Doggy road trips!

I have lived in Bristol now for 6 years, and the last 6 months I have shared my life with a 1-year-old rescue lurcher called Hector. I am originally from the Lake District and regularly make journeys up and down the country to see family and friends. So when we had to make our first long-distance journey up north, I had to think of how I was going to make this as stress free as possible for Hector and myself. A happy dog equals a happy owner!

I already knew Hector liked the car as we had been doing lots of little journeys around the city to find the best walks. I had even enlisted a friend to help me do the settle exercise, which is taught at Dog School, while I drove. That way I knew he liked the car, but I had also taught him to be calm in the car. Great! I now have a good foundation for our cross-country road trip. So now for the road trip bit!

Firstly, I choose carefully what time of day I am going to leave so as to avoid traffic. Early (and I mean EARLY!) mornings or late nights are the best time to travel as the roads are clearer and your fur baby will hopefully be nice and sleepy. Plan where you are going to stop off for relief breaks. On one 6 hour long stretch, we arrived at nature reserve not far off the M6 just as dawn was breaking – makes getting up early worthwhile.

Make sure you have packed things to make your dog comfortable and lots of fun things for your dog to do on the journey - stuffed Kongs, chews, their favourite toy, or a blanket with their own smell on it.

On arrival

Once on the other side, prepare to calmly introduce your dog to new people, children, and other pets. If you know your dog can get anxious around new people, don’t force it, there is no reason they need to get to know everyone in the village! You may want to keep the introductions to just family/friends or people that will definitely be around. Brief the family or friends of your dogs likes and dislikes, and what to and what to not feed them - this can even be done over the phone or email prior to setting off. Remember, your dog has had just done a long journey to find themselves in a new place with new smells and people. This is a lot to take in for a dog, so think about how you can make this bit as calm as possible and settle your dog into its new environment. Blankets with their own smell on and a tasty chew might just do the trick.
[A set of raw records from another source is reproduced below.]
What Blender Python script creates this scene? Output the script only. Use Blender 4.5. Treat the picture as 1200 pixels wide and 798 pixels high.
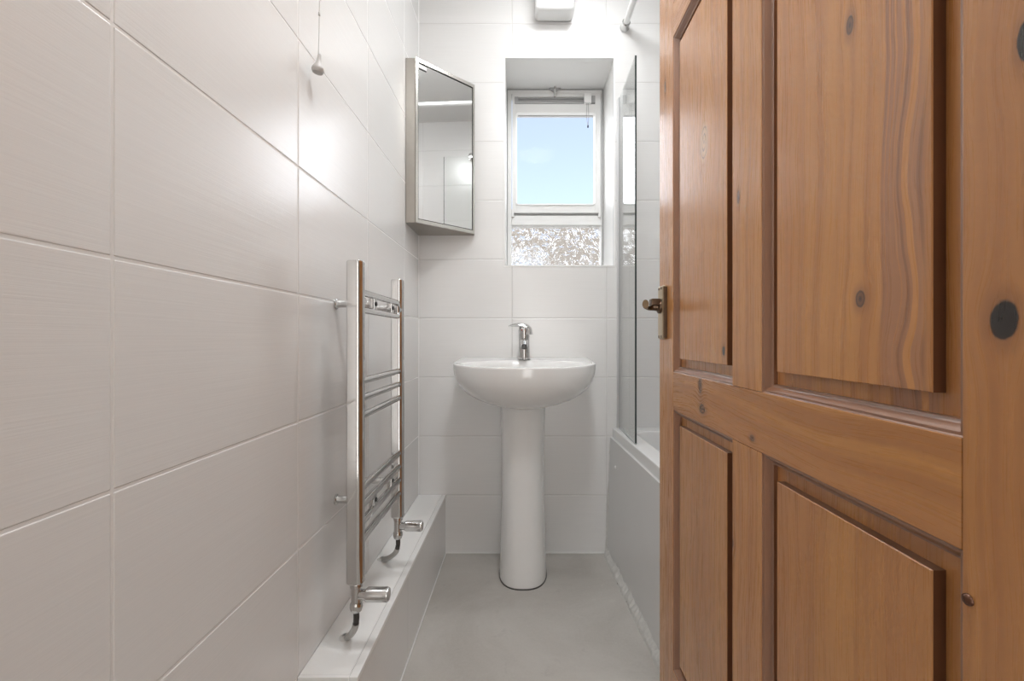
import bpy, bmesh, math, random
from mathutils import Vector, Matrix
random.seed(7)
PI = math.pi
sc = bpy.context.scene
for o in list(bpy.data.objects):
    bpy.data.objects.remove(o)
C = sc.collection

# ------------------------------------------------------------------ camera, world, exposure
cam_d = bpy.data.cameras.new('camera'); cam = bpy.data.objects.new('camera', cam_d); C.objects.link(cam)
cam.location = (0, 0, 0.91); cam.rotation_euler = (PI/2, 0, 0)
cam_d.sensor_width = 36; cam_d.lens = 529/1200*36
cam_d.shift_x = -11/1200; cam_d.shift_y = -2/1200
cam_d.clip_start = 0.02; cam_d.clip_end = 200
sc.camera = cam
sc.view_settings.view_transform = 'Standard'; sc.view_settings.look = 'None'
sc.view_settings.gamma = 1; sc.view_settings.use_curve_mapping = False
sc.view_settings.exposure = 0.19
LAMP = 19        # bathroom ceiling lamp radiance
HALL_FILL = 8.0       # radiance of the unseen globe added in the hall as fill
COLUMN_FILL = 3.5      # radiance of the unseen glowing column added in the hall as fill
SIDE_GLOW = 5.0       # bright sky added out of view either side, for the wall glow
SKY = 0.45
w = bpy.data.worlds.new('world'); sc.world = w; w.use_nodes = True
wn = w.node_tree.nodes; wl = w.node_tree.links
sky = wn.new('ShaderNodeTexSky'); sky.sky_type = 'NISHITA'; sky.sun_disc = False
sky.sun_elevation = math.radians(38); sky.sun_rotation = math.radians(200)
sky.air_density = 1.0; sky.dust_density = 2.5; sky.ozone_density = 2.0
hz = wn.new('ShaderNodeMix'); hz.data_type = 'RGBA'; hz.inputs[0].default_value = .55
hz.inputs[7].default_value = (1.75, 1.72, 1.95, 1)      # thin bright haze over the blue
wl.new(sky.outputs[0], hz.inputs[6]); sm = wn.new('ShaderNodeVectorMath'); sm.operation = 'SCALE'; sm.inputs['Scale'].default_value = SKY; wl.new(hz.outputs[2], sm.inputs[0])
tcw = wn.new('ShaderNodeTexCoord'); spw = wn.new('ShaderNodeSeparateXYZ'); wl.new(tcw.outputs['Generated'], spw.inputs[0])
azn = wn.new('ShaderNodeMath'); azn.operation = 'ARCTAN2'; wl.new(spw.outputs[0], azn.inputs[0]); wl.new(spw.outputs[1], azn.inputs[1])
cn = wn.new('ShaderNodeTexNoise'); cn.inputs['Scale'].default_value = 3.0; cn.inputs['Detail'].default_value = 3; wl.new(tcw.outputs['Generated'], cn.inputs['Vector'])
def wmath(op, a, b):
    n = wn.new('ShaderNodeMath'); n.operation = op
    for k, v in enumerate((a, b)):
        if isinstance(v, (int, float)): n.inputs[k].default_value = v
        else: wl.new(v, n.inputs[k])
    return n.outputs[0]
ad = wmath('ABSOLUTE', wmath('SUBTRACT', azn.outputs[0], math.radians(4.5)), 0)
ad = wmath('ADD', ad, wmath('MULTIPLY', wmath('SUBTRACT', cn.outputs[0], .5), .06))
cm = wn.new('ShaderNodeMapRange'); cm.interpolation_type = 'SMOOTHSTEP'; wl.new(ad, cm.inputs[0])
cm.inputs[1].default_value = math.radians(7.5); cm.inputs[2].default_value = math.radians(14)
cx_ = wn.new('ShaderNodeMix'); cx_.data_type = 'RGBA'; wl.new(cm.outputs[0], cx_.inputs[0]); wl.new(sm.outputs[0], cx_.inputs[6])
cx_.inputs[7].default_value = (SIDE_GLOW*.97, SIDE_GLOW*.985, SIDE_GLOW, 1)
wl.new(cx_.outputs[2], wn['Background'].inputs[0]); wn['Background'].inputs[1].default_value = 1.0

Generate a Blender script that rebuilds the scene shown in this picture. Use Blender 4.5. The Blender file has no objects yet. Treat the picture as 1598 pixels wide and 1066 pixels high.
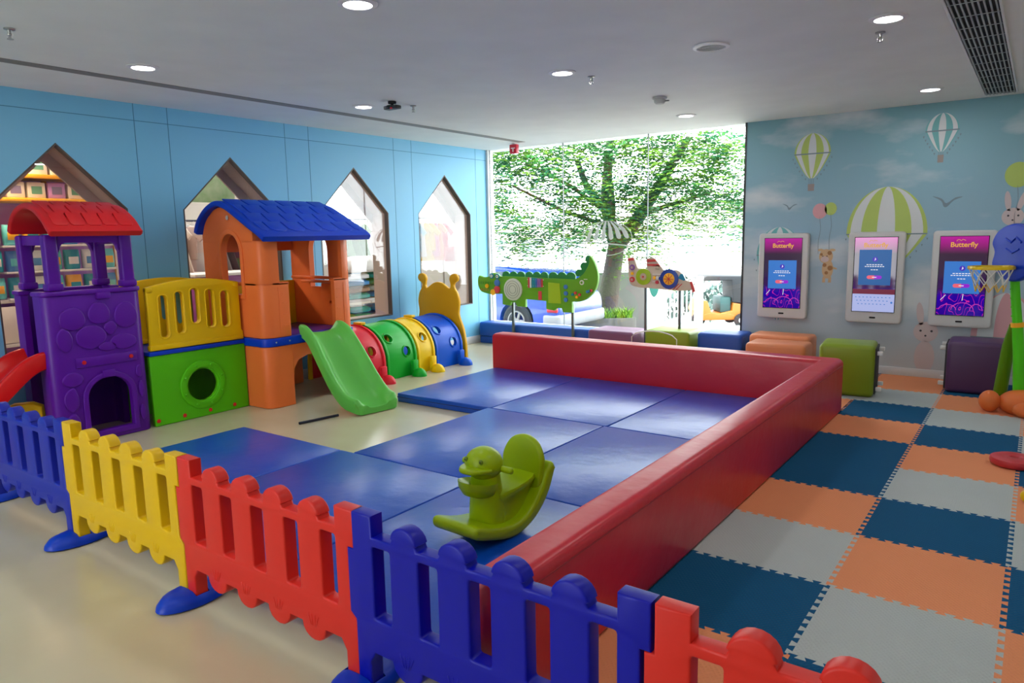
import bpy, bmesh, math, random
from math import sin, cos, pi, radians
from mathutils import Vector as V, Matrix, Euler

SC = bpy.context.scene
COL = SC.collection
random.seed(7)

# ------------------------------------------------------------------ camera
CAM = V((0.6103, -2.4278, 1.4766))
YAW, PITCH, ROLL, FPX = 0.63093, 0.14777, -0.01879, 1123.44
FW = V((-sin(YAW) * cos(PITCH), cos(YAW) * cos(PITCH), -sin(PITCH)))
r0 = V((cos(YAW), sin(YAW), 0)); u0 = r0.cross(FW)
RT = r0 * cos(ROLL) + u0 * sin(ROLL); UP = -r0 * sin(ROLL) + u0 * cos(ROLL)
cam = bpy.data.cameras.new('camera'); cam.sensor_width = 36; cam.lens = FPX / 1598 * 36
cam.clip_start = .02; cam.clip_end = 300
co = bpy.data.objects.new('camera', cam); COL.objects.link(co)
mm = Matrix((RT, UP, -FW)).transposed().to_4x4(); mm.translation = CAM
co.matrix_world = mm
SC.camera = co

# ------------------------------------------------------------------ world, sun, exposure
SC.view_settings.view_transform = 'Standard'; SC.view_settings.look = 'None'
SC.view_settings.gamma = 1; SC.view_settings.use_curve_mapping = False
SC.view_settings.exposure = 0.15
SC.cycles.use_denoising = True
SC.cycles.max_bounces = 8; SC.cycles.diffuse_bounces = 4; SC.cycles.transparent_max_bounces = 12
SC.cycles.sample_clamp_indirect = 6
W = bpy.data.worlds.new('world'); SC.world = W; W.use_nodes = True
bg = W.node_tree.nodes['Background']; bg.inputs[0].default_value = (.93, .97, 1, 1); bg.inputs[1].default_value = 8.5
def light(name, kind, loc, energy, color=(1, 1, 1), **kw):
    l = bpy.data.lights.new(name, kind); l.energy = energy; l.color = color
    for k, v in kw.items(): setattr(l, k, v)
    o = bpy.data.objects.new(name, l); COL.objects.link(o); o.location = loc; return o
sun = light('sun', 'SUN', (0, 0, 20), 6, (1, .95, .85), angle=.02); sun.rotation_euler = Euler((radians(27), 0, radians(25)))
for i, (x, y) in enumerate([(-3.2, -3.4), (.6, -3.4), (-3.2, -5.6), (.6, -5.6)]):
    light('rear_fill_light', 'AREA', (x, y, 2.6), 9, (1, .97, .93), shape='RECTANGLE', size=1.2, size_y=.6)  # unseen fill lamps added behind the camera to brighten the room
light('shop_spot_lamp', 'AREA', (-6.95, .13, 2.37), 22, (1, .74, .45), shape='RECTANGLE', size=.25, size_y=.5)
for y in (-.5, 1.6, 3.7):
    light('shop_panel_light', 'AREA', (-7.2, y, 2.6), 38, (1, .97, .92), shape='RECTANGLE', size=.6, size_y=1.2)

# ------------------------------------------------------------------ materials
def lin(c):
    c = c / 255
    return c / 12.92 if c <= .04045 else ((c + .055) / 1.055) ** 2.4
def rgb(c): return (lin(c[0]), lin(c[1]), lin(c[2]), 1)
MATS = {}
def mat(name, c, rough=.45, spec=.5, metal=0, bump=None, vary=None, coat=0, emit=None):
    """bump=(scale,strength,dist); vary=(scale, second colour)"""
    if name in MATS: return MATS[name]
    m = bpy.data.materials.new(name); m.use_nodes = True; nt = m.node_tree; b = nt.nodes['Principled BSDF']
    b.inputs['Base Color'].default_value = rgb(c); b.inputs['Roughness'].default_value = rough
    b.inputs['Specular IOR Level'].default_value = spec; b.inputs['Metallic'].default_value = metal
    b.inputs['Coat Weight'].default_value = coat
    if emit: b.inputs['Emission Color'].default_value = rgb(c); b.inputs['Emission Strength'].default_value = emit
    tc = nt.nodes.new('ShaderNodeTexCoord')
    if vary is None: vary = (3.0, tuple(int(k * .94) for k in c))
    if vary and not emit:
        n = nt.nodes.new('ShaderNodeTexNoise'); n.inputs['Scale'].default_value = vary[0]; n.inputs['Detail'].default_value = 4
        mx = nt.nodes.new('ShaderNodeMix'); mx.data_type = 'RGBA'
        mx.inputs['A'].default_value = rgb(c); mx.inputs['B'].default_value = rgb(vary[1])
        nt.links.new(tc.outputs['Object'], n.inputs['Vector']); nt.links.new(n.outputs['Fac'], mx.inputs['Factor'])
        nt.links.new(mx.outputs['Result'], b.inputs['Base Color'])
    if bump:
        n = nt.nodes.new('ShaderNodeTexNoise'); n.inputs['Scale'].default_value = bump[0]; n.inputs['Detail'].default_value = 3
        bp = nt.nodes.new('ShaderNodeBump'); bp.inputs['Strength'].default_value = bump[1]; bp.inputs['Distance'].default_value = bump[2]
        nt.links.new(tc.outputs['Object'], n.inputs['Vector']); nt.links.new(n.outputs['Fac'], bp.inputs['Height'])
        nt.links.new(bp.outputs['Normal'], b.inputs['Normal'])
    MATS[name] = m; return m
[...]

Our own journey went swimmingly with this as the end result:

This means many more weekends away in the lakes which Hector and I were very happy about. Next stop: camping!

In our classes, we teach the settle exercise which is useful when you want to take your dog to new places and can be applied to travelling in the car. You can get more information on our classes, what we teach in them and how they apply to real life by getting in touch with us.

Please note: if your dog is afraid of the car or gets travel sick please consult a behaviourist or a vet before making any long journeys. You can even use it as an excuse to get everyone to come to you this year.